Как могло случиться, что произошла эта неверная переработка опыта, подкрепляющая тезис, что при социалистическом режиме не было и не могло быть никаких демократических альтернатив? Звук советских танков, одно лишь появление которых положило конец надеждам, не расслышать невозможно, однако он объясняет не все, и главное – он не помогает понять наплыв чувств. Поэтому я хотел бы вернуться к интервью с теми респондентами, которые признались, что в тот день участвовали в демонстрациях. Об этих людях я до сих пор сообщил лишь то, что все они – кто прямо, кто косвенно – пережили формирующее воздействие фашизма. Такая строгая корреляция, конечно, может быть случайным совпадением, и при большей выборке могла бы не подтвердиться, но все же данное обстоятельство указывает нам на некоторые факторы, обусловившие поведение этих людей. Их рассказы не дают никаких оснований полагать, что 17 июня они представляли собой как-либо организованную, целенаправленно действующую или тем более объединенную заговором силу: все они присоединились к уже двигавшимся колоннам демонстрантов, вышли из «подполья», на которое обрекали их скрываемые и задавленные чувства, и влились в массу, которая скинула бюрократические оковы и в которой соединились протест против социальной дискриминации, чувство возвращенной свободы и дееспособности и символ национального единства. Если бы Германия вновь воссоединилась, казалось этим рабочим, то можно было бы преодолеть тоталитарную сталинистскую деформацию рабочего движения, неравномерное распределение бремени репараций и вынужденную двойную милитаризацию страны. Для тех, кто влился в колонны массовых демонстраций под национальной символикой, это было чувство освобождения от гнета их непроработанного прошлого.
...
Мы отметились на выход, у проходной нас становилось все больше, а когда мы пришли в Биттерфельд, то это была уже солидная процессия. Мы все – там многие еще до нас пришли, со всех заводов пришли, все шли, – мы пошли колонной к тюрьме, к административному суду, там людей вытащили, освободили. Гестапо – гестапо нет, служба госбезопасности располагалась рядом с вокзалом, оттуда тоже людей вызволили. …Такой манифестации Биттерфельд еще не видывал. И был страшный энтузиазм, пели песню «Германия, Германия», это было волнующе. Я и по сей день [плакать] начинаю, когда эту песню слышу, – такое волнение. Даже по телевизору.

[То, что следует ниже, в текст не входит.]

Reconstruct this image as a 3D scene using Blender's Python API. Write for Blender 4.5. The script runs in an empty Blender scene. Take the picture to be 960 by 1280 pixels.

Я спрашиваю о том, что говорили люди и что еще происходило. Он отвечает:
...
Мы все были так заняты самими собой, так радостно возбуждены, что ни о чем особо не задумывались.
Другой собеседник, который сказал, что «пошел заодно» с «шествиями и массами» заводчан, на тот же вопрос отвечает так:
...
Ну, свобода мнений, свобода прессы. [Размышляет.] Там и финансовые вопросы были, с финансовым управлением. Что это было? Так, наверное, лучшей оплаты требовали или что-то такое.
Это, очевидно, была не его проблема или, во всяком случае, не то, что врезалось ему в память. Но потом он продолжает:
...
Я тоже был на площади и там слушал. И был живейший, живейший энтузиазм у людей тогда. Много участвовало. То есть люди стояли у окон, у них слезы были на глазах. Потом кто-то хотел на переговоры к совету округа, те, кто там во главе оказались, и потом это рассосалось. Я пошел домой, а вечером по городу проехали русские танки и заняли заводы. Да, тут сжимались кулаки в карманах… Да, тут у нас настроение было примерно такое, как у чехов при вступлении немецких войск в Прагу в 1939 году, в марте. Возмущение в народе, а приходилось всем молчать. Танки все-таки слишком были сторонниками другого мнения.
Основное, что вспоминают эти люди, – движение. Под этим имеется в виду прежде всего движение протеста против воспитывающей население диктатуры – изначально по замыслу антифашистской, но очень быстро закосневшей. Однако в еще большей степени людям помнится их собственное движение в колоннах, их волнение при звуках песни «Германия, Германия». После этого им было не до разработки стратегий борьбы против режима или против советских войск: взволнованные, они пошли по домам или вспомнили о своем долге и вернулись на завод, чтобы довершить недоделанную работу на благо общества, или вспомнили, как выразился один ветеран войны, каков диаметр ствола у танковой пушки и какие большие дыры оставляют ее снаряды, – и тогда в карманах сжимались кулаки. Или (такая реакция была у пятого из наших пяти информантов) начинали ненавидеть американцев и западных немцев за то, что те, как им казалось, их бросили. Все пятеро не могли забыть потом этот день публичного высвобождения своего чувства, но все потом, хотя бы внешне, приспособились к режиму, после того как увидели истинную опору его власти и бессилие его противников. Но в нише их памяти день 17 июня остался как фундаментальный опыт альтернативы, пусть и оказавшейся несбыточной.